• [GIVEN DATA]:
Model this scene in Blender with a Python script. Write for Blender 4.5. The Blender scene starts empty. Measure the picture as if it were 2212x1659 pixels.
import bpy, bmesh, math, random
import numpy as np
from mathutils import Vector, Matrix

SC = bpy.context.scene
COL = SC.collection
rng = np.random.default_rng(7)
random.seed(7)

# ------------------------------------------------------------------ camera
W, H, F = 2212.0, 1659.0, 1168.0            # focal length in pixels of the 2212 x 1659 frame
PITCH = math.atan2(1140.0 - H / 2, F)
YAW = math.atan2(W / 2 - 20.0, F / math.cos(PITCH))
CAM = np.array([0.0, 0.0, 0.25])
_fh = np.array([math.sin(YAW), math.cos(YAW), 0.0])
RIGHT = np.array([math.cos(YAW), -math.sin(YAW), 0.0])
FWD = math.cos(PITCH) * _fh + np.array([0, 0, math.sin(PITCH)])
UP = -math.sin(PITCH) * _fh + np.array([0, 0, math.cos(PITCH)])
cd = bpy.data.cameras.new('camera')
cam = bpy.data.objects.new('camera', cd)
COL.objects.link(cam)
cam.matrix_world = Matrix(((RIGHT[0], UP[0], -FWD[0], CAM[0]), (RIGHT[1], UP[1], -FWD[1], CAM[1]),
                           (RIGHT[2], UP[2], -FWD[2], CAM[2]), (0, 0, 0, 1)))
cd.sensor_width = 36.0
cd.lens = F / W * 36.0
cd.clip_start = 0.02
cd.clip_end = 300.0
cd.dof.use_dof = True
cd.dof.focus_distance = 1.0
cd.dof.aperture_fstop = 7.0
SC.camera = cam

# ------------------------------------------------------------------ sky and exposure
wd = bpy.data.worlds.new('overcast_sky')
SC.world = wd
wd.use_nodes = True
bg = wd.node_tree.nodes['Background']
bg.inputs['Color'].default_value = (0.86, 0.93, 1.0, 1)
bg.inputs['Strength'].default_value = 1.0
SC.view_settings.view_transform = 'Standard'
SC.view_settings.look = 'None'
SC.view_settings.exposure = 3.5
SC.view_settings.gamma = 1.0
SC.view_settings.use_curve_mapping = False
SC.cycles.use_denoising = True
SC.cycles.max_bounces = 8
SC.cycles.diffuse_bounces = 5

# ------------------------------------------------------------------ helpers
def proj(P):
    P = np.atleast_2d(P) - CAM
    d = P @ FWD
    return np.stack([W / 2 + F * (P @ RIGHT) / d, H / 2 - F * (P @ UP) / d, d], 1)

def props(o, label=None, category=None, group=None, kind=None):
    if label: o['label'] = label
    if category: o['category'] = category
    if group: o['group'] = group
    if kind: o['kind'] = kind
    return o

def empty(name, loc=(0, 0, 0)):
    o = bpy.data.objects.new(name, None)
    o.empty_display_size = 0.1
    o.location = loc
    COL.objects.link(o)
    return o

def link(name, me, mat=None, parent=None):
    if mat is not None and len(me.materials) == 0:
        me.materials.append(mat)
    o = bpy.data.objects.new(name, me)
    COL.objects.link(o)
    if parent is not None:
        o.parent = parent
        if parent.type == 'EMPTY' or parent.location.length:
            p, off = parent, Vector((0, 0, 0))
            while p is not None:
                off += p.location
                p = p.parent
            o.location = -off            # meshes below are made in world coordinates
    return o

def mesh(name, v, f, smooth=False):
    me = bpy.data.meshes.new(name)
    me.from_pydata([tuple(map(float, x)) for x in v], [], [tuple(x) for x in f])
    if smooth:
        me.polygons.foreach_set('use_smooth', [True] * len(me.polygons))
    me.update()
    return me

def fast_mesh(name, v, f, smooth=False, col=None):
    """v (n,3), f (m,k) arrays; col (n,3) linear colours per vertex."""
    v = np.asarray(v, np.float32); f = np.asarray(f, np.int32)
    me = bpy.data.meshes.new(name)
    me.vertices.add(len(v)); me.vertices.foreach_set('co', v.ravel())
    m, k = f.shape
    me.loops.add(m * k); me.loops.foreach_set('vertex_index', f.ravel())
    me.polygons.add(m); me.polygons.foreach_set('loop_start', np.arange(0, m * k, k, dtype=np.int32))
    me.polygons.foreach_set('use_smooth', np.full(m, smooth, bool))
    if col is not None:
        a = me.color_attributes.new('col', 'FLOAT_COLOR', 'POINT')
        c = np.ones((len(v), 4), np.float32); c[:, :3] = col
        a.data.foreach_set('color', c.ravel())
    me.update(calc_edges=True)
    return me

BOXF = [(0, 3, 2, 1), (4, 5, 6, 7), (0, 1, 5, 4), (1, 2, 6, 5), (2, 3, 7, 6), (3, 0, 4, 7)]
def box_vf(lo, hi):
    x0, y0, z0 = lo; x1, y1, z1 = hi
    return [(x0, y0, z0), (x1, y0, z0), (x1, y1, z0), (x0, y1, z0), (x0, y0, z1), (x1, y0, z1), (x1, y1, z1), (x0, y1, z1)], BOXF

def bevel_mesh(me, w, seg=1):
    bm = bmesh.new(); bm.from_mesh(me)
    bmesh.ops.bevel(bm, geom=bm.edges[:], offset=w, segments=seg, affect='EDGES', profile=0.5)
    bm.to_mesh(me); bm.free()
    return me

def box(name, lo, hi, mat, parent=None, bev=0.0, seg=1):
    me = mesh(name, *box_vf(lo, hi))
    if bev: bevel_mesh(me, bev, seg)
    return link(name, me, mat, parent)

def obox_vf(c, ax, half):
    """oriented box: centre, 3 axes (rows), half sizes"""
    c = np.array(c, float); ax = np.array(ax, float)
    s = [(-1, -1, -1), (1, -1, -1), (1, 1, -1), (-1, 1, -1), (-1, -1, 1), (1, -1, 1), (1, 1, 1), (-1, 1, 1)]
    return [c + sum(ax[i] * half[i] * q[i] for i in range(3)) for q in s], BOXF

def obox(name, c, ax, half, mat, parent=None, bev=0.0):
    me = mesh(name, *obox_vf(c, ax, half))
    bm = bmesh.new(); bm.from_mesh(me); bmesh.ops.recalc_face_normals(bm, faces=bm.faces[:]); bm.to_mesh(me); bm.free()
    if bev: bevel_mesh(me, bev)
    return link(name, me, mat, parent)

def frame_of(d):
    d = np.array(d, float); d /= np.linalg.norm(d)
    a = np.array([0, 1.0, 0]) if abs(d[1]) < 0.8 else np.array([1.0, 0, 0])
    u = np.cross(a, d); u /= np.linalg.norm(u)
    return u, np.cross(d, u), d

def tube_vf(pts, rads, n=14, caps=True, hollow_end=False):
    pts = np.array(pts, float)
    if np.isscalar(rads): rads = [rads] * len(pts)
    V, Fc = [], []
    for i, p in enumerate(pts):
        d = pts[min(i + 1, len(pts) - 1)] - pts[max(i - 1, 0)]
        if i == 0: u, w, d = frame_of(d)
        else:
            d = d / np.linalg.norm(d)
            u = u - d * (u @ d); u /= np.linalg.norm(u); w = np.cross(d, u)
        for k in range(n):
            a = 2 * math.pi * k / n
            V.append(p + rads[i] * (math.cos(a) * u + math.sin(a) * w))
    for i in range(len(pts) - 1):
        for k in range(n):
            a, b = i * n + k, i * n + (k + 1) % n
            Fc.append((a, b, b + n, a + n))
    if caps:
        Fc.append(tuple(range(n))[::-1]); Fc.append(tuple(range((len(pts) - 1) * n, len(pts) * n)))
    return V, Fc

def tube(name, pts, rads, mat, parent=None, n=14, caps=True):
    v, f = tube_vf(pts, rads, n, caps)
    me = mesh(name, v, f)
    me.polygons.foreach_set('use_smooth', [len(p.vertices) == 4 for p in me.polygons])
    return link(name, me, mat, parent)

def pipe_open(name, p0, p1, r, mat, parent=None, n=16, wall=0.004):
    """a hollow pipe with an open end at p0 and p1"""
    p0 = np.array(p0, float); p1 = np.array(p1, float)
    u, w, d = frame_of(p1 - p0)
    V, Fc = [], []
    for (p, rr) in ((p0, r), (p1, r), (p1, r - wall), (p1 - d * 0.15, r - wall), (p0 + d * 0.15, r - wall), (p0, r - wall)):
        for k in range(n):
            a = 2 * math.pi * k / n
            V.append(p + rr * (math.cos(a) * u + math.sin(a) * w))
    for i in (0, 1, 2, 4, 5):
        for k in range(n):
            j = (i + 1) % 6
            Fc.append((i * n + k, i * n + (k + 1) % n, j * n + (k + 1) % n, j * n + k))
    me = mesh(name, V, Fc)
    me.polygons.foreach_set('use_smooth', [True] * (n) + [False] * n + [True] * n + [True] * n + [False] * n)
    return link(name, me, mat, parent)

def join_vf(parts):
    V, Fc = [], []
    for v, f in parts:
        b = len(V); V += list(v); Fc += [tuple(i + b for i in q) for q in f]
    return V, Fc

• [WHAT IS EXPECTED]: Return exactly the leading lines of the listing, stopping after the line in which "random.seed(7)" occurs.

• [RESULT OF THE TASK]:
Model this scene in Blender with a Python script. Write for Blender 4.5. The Blender scene starts empty. Measure the picture as if it were 2212x1659 pixels.
import bpy, bmesh, math, random
import numpy as np
from mathutils import Vector, Matrix

SC = bpy.context.scene
COL = SC.collection
rng = np.random.default_rng(7)
random.seed(7)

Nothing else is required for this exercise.